Sailors aboard the Nimitz-class carrier USS George Washington (CVN 73) participate in flight operations.
U.S. Navy photo by Mass Communications Specialists 3rd Class Bradley J. Gee

During the first half of their 2014 patrol CVW-5 and George Washington completed exercise Malabar 2014, a multinational maritime event including the Indian Navy and Japan Maritime Self-Defense Force (JMSDF), a bilateral operation with JMSDF, four goodwill port visits, and two air power demonstrations for Independence Day and a Tiger Cruise respectively.

“This is my first deployment with Carrier Air Wing 5 and the George Washington,” said Lt. Andrew Ginnetti, an EA-18G Growler pilot with the “Shadowhawks” of Electronic Attack Squadron (VAQ) 141. “It’s great to finally be in the fleet, applying the skills I’ve learned in flight school. I personally feel I’m a part of the most mission-ready air wing in the Navy.”

An EA 18G Growler from the Shadowhawks of Electronic Attack Squadron (VAQ) 141 makes an arrested landing on the flight deck of the Nimitz-class aircraft carrier USS George Washington (CVN 73).  U.S. Navy photo by Mass Communications Specialists 3rd Class Bradley J. Gee

An EA 18G Growler from the Shadowhawks of Electronic Attack Squadron (VAQ) 141 makes an arrested landing on the flight deck of the Nimitz-class aircraft carrier USS George Washington (CVN 73).
U.S. Navy photo by Mass Communications Specialists 3rd Class Bradley J. Gee

The aircraft carrier-air wing relationship is symbiotic in more ways than one; both units need each other to complete vital carrier qualifications and maintain pilot currency.

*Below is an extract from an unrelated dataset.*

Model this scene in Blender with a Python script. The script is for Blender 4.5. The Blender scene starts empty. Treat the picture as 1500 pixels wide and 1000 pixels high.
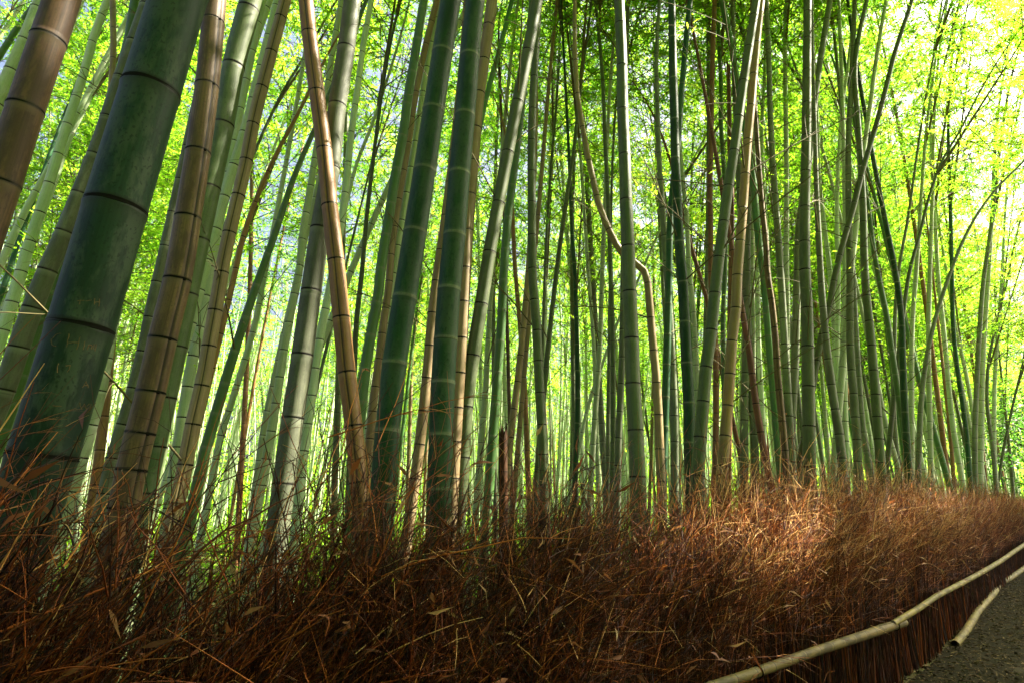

“By instruction, all fixed wing carrier pilots have to maintain periodic currency,” said Cmdr. William Berryman, George Washington air operations officer. “We as a ship must also maintain certain qualifications by operating with aircraft. We work together to accomplish these qualifications across the board in order to keep the air wing-ship team combat ready.”

Japanese guests observe flight operations aboard the U.S. Navy's forward-deployed aircraft carrier USS George Washington (CVN 73) during a distinguished visitor embark. U.S. Navy photo by Mass Communication Specialist 3rd Class Chris Cavagnaro

Japanese guests observe flight operations aboard the U.S. Navy’s forward-deployed aircraft carrier USS George Washington (CVN 73) during a distinguished visitor embark.
U.S. Navy photo by Mass Communication Specialist 3rd Class Chris Cavagnaro

CVW-5’s squadrons are collection of aircraft designed to perform various functions and missions. The aircraft are attached to: the “Diamondbacks” of Strike Fighter Squadron (VFA) 102 flying the F/A-18F Super Hornet; the “Royal Maces” of VFA-27, the “Eagles” of VFA-115 and the “Dambusters” VFA-195 each flying the F/A-18E Super Hornet; VAQ-141 flying the EA-18G Growler; VAW-115 flying the E-2C Hawkeye; the “Providers” of Fleet Logistics Support Squadron (VRC) 30, Detachment 5, flying the C-2A Greyhound; the “Golden Flacons” of Helicopter Sea Combat Squadron (HSC) 12 flying the MH-60S Seahawk; and the “Saberhawks” of Helicopter Maritime Strike Squadron (HSM) 77 flying the MH-60R Seahawk.